Saco de Ossos

Quando o luto encontra o sobrenatural à beira do lago…

Publicado no Brasil pela Suma de Letras, com 616 páginas de pura inquietação psicológica, Saco de Ossos é Stephen King fazendo aquilo que poucos escritores conseguem: misturar drama, romance e terror como se estivesse apenas brincando com palavras — e ainda te deixar chorando e apavorado ao mesmo tempo. Se você acha que King é só monstros e palhaços assassinos, prepare-se… aqui, o maior fantasma é a saudade.

Nosso protagonista é Mike Noonan, um escritor de sucesso que perde a esposa de forma repentina. Se já não bastasse o vazio emocional, ele descobre que sua criatividade evaporou junto com ela: bloqueio criativo mais duro que concreto. Sem conseguir escrever uma linha, Mike se exila na casa de veraneio do casal, Sarah Laughs, às margens do enigmático Lago Dark Score. A casa, claro, já começa a dar sinais de que não está vazia — e não estou falando de cupim ou mofo.

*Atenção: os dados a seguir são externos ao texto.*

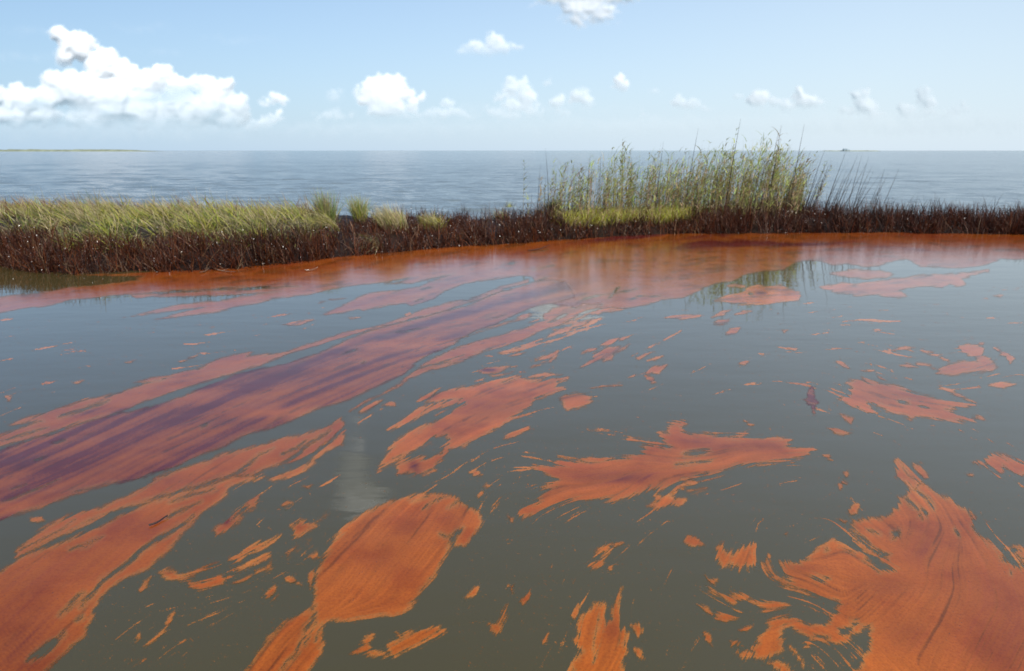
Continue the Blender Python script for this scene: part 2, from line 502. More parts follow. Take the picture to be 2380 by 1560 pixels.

O lago tem mais segredos que vilarejo pequeno em novela das seis. Moradores com sorrisos simpáticos demais para quem vive no meio do nada, uma disputa judicial por guarda de criança que cheira a corrupção antiga, e um passado enterrado — não metaforicamente — que insiste em voltar à tona. King conduz tudo como um maestro do desconforto: não joga sustos gratuitos, ele faz você pedir por eles só para acabar com a ansiedade.

Mas o grande triunfo do livro está no equilíbrio. Saco de Ossos não é apenas uma história de fantasmas — é uma história de luto, culpa e obsessões que ultrapassam a morte. O medo aqui não vem apenas do que assombra os corredores da casa, mas do que assombra a mente de Mike. O sobrenatural é importante, mas o emocional é devastador.

E como bom romance de King, a cidadezinha tem mais podridão que prefeitura em ano eleitoral. Racismo velado, poder econômico mandando e desmandando, pactos silenciosos feitos com sorriso cordial. Se existe maldição ali, ela não começou com espíritos — começou com gente viva.

A escrita é envolvente, madura, menos acelerada do que em obras como It ou O Iluminado, mas com um peso atmosférico que faria até Edgar Allan Poe bater palmas. King se dá ao luxo de construir tensão como quem prepara uma fogueira: devagar, com lenha seca e silêncio… até que tudo vira labareda.

Sacode Ossos? Nada disso. Saco de Ossos é daquelas histórias que se agarram na sua espinha e sussurram devagar: “Você não superou nada… só aprendeu a conviver”.

Se o fantasma aparecer no lago… torça para que ele não esteja dentro de você.